The Chronicles of Redick: Bridging the Gap across 3-Point Shooting Eras

JJ Redick’s 15-year NBA career followed a fascinating trajectory from the moment he was selected 12th overall in the 2006 NBA Draft until his retirement on September 21, 2021.


Redick ended his professional career ranked among the most iconic shooters of the last 20 years. He bridged the gap between two eras of NBA basketball that valued his three-point marksmanship very differently.

Finishing his four-year career at Duke as one of the top-20 scorers in Division I history and capping his senior season with consensus National Player of the Year honors, Redick was nonetheless memorably realistic about his NBA outlook despite his lottery projection. Entering the league at a time when post-play was still in style and a half dozen teams were still attempting only 10% of their shots from beyond the arc, he was widely labeled as a “shooting specialist”—mostly a pejorative term at the time even if he was clearly one of the top prospects ever in that mold.

As the graph above suggests, Redick came out firing from beyond the arc early in his NBA career.

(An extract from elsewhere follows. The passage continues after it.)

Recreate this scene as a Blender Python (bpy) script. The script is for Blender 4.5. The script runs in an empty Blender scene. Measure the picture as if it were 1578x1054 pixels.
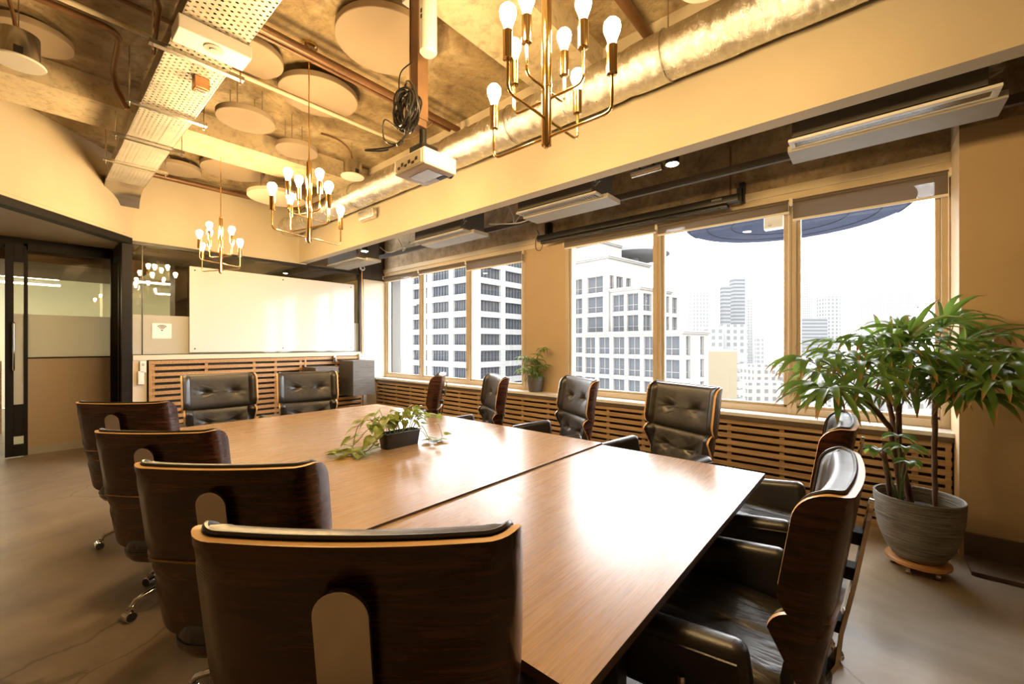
import bpy, bmesh, math, random
from math import sin, cos, pi, radians as R, sqrt, atan2, exp
from mathutils import Vector, Matrix
random.seed(7)
scn = bpy.context.scene
COL = scn.collection

# ------------------------------------------------------------------ camera
HE = 1.42; FPX = 642.0; CX = 789.0; HY = 530.0; YAW = R(40.87)
FW = (-sin(YAW), cos(YAW)); RT = (cos(YAW), sin(YAW))
def ray(px, py):
    a = (px-CX)/FPX
    return (FW[0]+a*RT[0], FW[1]+a*RT[1], (HY-py)/FPX)
def at(px, py, t):
    d = ray(px, py); return Vector((d[0]*t, d[1]*t, HE+d[2]*t))
def onZ(px, py, z):
    d = ray(px, py); return at(px, py, (z-HE)/d[2])
def onX(px, py, x):
    d = ray(px, py); return at(px, py, x/d[0])
def onY(px, py, y):
    d = ray(px, py); return at(px, py, y/d[1])
cd = bpy.data.cameras.new('camera'); cam = bpy.data.objects.new('camera', cd); COL.objects.link(cam)
cam.location = (0, 0, HE); cam.rotation_euler = (R(90), 0, YAW)
cd.sensor_width = 36; cd.lens = FPX/1578*36; cd.shift_y = 3/1578; cd.clip_start = .05; cd.clip_end = 3000
scn.camera = cam
vs = scn.view_settings
vs.view_transform = 'Standard'; vs.look = 'None'; vs.gamma = 1; vs.use_curve_mapping = False; vs.exposure = 0.45

# ------------------------------------------------------------------ materials
class NT:
    def __init__(s, name):
        s.m = bpy.data.materials.new(name); s.m.use_nodes = True
        s.t = s.m.node_tree; s.n = s.t.nodes; s.l = s.t.links
        s.b = s.n['Principled BSDF']; s.out = s.n['Material Output']
        s.tc = s.n.new('ShaderNodeTexCoord')
    def node(s, typ, **kw):
        n = s.n.new(typ)
        for k, v in kw.items(): setattr(n, k, v)
        return n
    def mapping(s, scale=(1,1,1), rot=(0,0,0), coord='Object'):
        m = s.node('ShaderNodeMapping'); m.inputs['Scale'].default_value = scale; m.inputs['Rotation'].default_value = rot
        s.l.new(s.tc.outputs[coord], m.inputs['Vector']); return m.outputs[0]
    def noise(s, vec, scale=5, detail=4, rough=.55, dist=0):
        n = s.node('ShaderNodeTexNoise'); n.inputs['Scale'].default_value = scale; n.inputs['Detail'].default_value = detail
        n.inputs['Roughness'].default_value = rough; n.inputs['Distortion'].default_value = dist
        if vec is not None: s.l.new(vec, n.inputs['Vector'])
        return n.outputs['Fac']
    def ramp(s, fac, stops):
        r = s.node('ShaderNodeValToRGB'); e = r.color_ramp.elements
        while len(e) < len(stops): e.new(.5)
        for el, (p, c) in zip(e, stops):
            el.position = p; el.color = (c[0], c[1], c[2], 1) if not isinstance(c, (int, float)) else (c, c, c, 1)
        s.l.new(fac, r.inputs[0]); return r.outputs[0]
    def mix(s, fac, a, b, mode='MIX'):
        m = s.node('ShaderNodeMix', data_type='RGBA', blend_type=mode)
        for sock, v in ((m.inputs[0], fac), (m.inputs[6], a), (m.inputs[7], b)):
            if isinstance(v, (int, float)): sock.default_value = v
            elif isinstance(v, tuple): sock.default_value = (*v[:3], 1)
            else: s.l.new(v, sock)
        return m.outputs[2]
    def math(s, op, a, b=0.0, c=0.0):
        m = s.node('ShaderNodeMath', operation=op)
        for sock, v in zip(m.inputs, (a, b, c)):
            if isinstance(v, (int, float)): sock.default_value = v
            else: s.l.new(v, sock)
        return m.outputs[0]
    def bump(s, h, strength=.2, dist=.01):
        b = s.node('ShaderNodeBump'); b.inputs['Strength'].default_value = strength; b.inputs['Distance'].default_value = dist
        s.l.new(h, b.inputs['Height']); s.l.new(b.outputs[0], s.b.inputs['Normal'])
    def set(s, col=None, rough=None, metal=None, **kw):
        def put(k, v):
            if v is None: return
            i = s.b.inputs[k]
            if isinstance(v, (int, float)): i.default_value = v
            elif isinstance(v, tuple): i.default_value = (*v[:3], 1)
            else: s.l.new(v, i)
        put('Base Color', col); put('Roughness', rough); put('Metallic', metal)
        for k, v in kw.items(): put(k.replace('_', ' '), v)
        return s.m
M = {}
def plain(name, col, rough=.5, metal=0., bump=0., bscale=60, var=0.):
    n = NT(name); v = n.mapping()
    c = col
    if var:
        f = n.noise(v, 3, 4)
        c = n.ramp(f, [(.3, tuple(x*(1-var) for x in col)), (.7, tuple(min(1, x*(1+var)) for x in col))])
    n.set(c, rough, metal)
    if bump: n.bump(n.noise(v, bscale, 3), bump, .004)
    M[name] = n.m; return n.m

plain('wall_paint', (.54, .465, .335), .72, var=.03, bump=.05, bscale=90)
plain('ceiling_paint', (.60, .54, .44), .8, var=.03)
plain('pier_paint', (.66, .58, .45), .7, var=.03, bump=.04)
plain('gold_paint', (.50, .365, .205), .6, var=.03, bump=.04)
plain('tan_panel', (.46, .36, .25), .5, var=.02)
plain('black_metal', (.014, .012, .010), .35, var=.1)
plain('black_plastic', (.012, .011, .010), .4)
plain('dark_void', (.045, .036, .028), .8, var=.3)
plain('white_board', (.64, .62, .57), .08)
plain('white_plastic', (.78, .75, .68), .4)
plain('grey_plastic', (.42, .40, .36), .5)
plain('window_frame_paint', (.50, .40, .26), .45, var=.03)
plain('trim_cream', (.66, .55, .36), .55, var=.06, bump=.1, bscale=30)
plain('sill_stone', (.74, .73, .70), .18, var=.05)
plain('sill_edge', (.10, .065, .04), .5, var=.2)
plain('chrome', (.62, .58, .54), .09, 1.)
plain('steel', (.55, .52, .48), .25, 1., var=.1)
plain('brass', (.80, .56, .25), .14, 1.)
plain('copper', (.55, .28, .14), .3, .8, var=.25)
plain('blind_bar', (.80, .74, .62), .4)
plain('disc_felt', (.33, .255, .175), .9, bump=.4, bscale=220, var=.03)
plain('disc_felt_light', (.44, .37, .28), .9, bump=.4, bscale=220, var=.03)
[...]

Turning a corner in his fourth year in Orlando, he solidified himself as one of the most dangerous three-point shooters in the NBA. Just as Redick was hitting his stride as a contributor, the NBA’s embrace of the three-point shot began. It’s rare to hear the term “shooting specialist” thrown around anymore and while it was thrown at Redick early in his career, the subsequent rise of three-point shooting league-wide rendered it obsolete and redefined the value of elite shooters like Redick at the game’s highest level.

While the rise of 3-point shooting has put a premium on the ability of all players to space the floor, it had a unique effect on the careers of players like JJ Redick. Serving primarily as a spot up shooter early in his career, like most players in his mold had historically to that point, NBA coaches quickly adapted their offenses to make better use of their best marksmen. As the graph above suggests, after getting close to 90% of 3-point attempts in spot up situations over the first half dozen years of his career, Redick was attempting more threes running off screens and receiving hand offs than he was setting up shop on the perimeter. A decade after he finished his career at Duke, the ability to shoot on the move that made him so productive at the college level suddenly became a key element of his value in the NBA.

Seeing subtle changes in his use over time as the talents of the players around him factored into where and how coaches looked to get him the ball, Redick’s accuracy seldom waivered from the perimeter or the foul line. Finishing his career ranked 15th in 3-pointers made, there’s little doubt he would have ranked higher if his career had started a few seasons later, but looking back, that’s part of what makes Redick such a compelling player. Making more 3-pointers two seasons ago with the 76ers than he did over the first four seasons of his NBA career, he fell on both sides of what appears to be the defining trend of the game for this generation of players.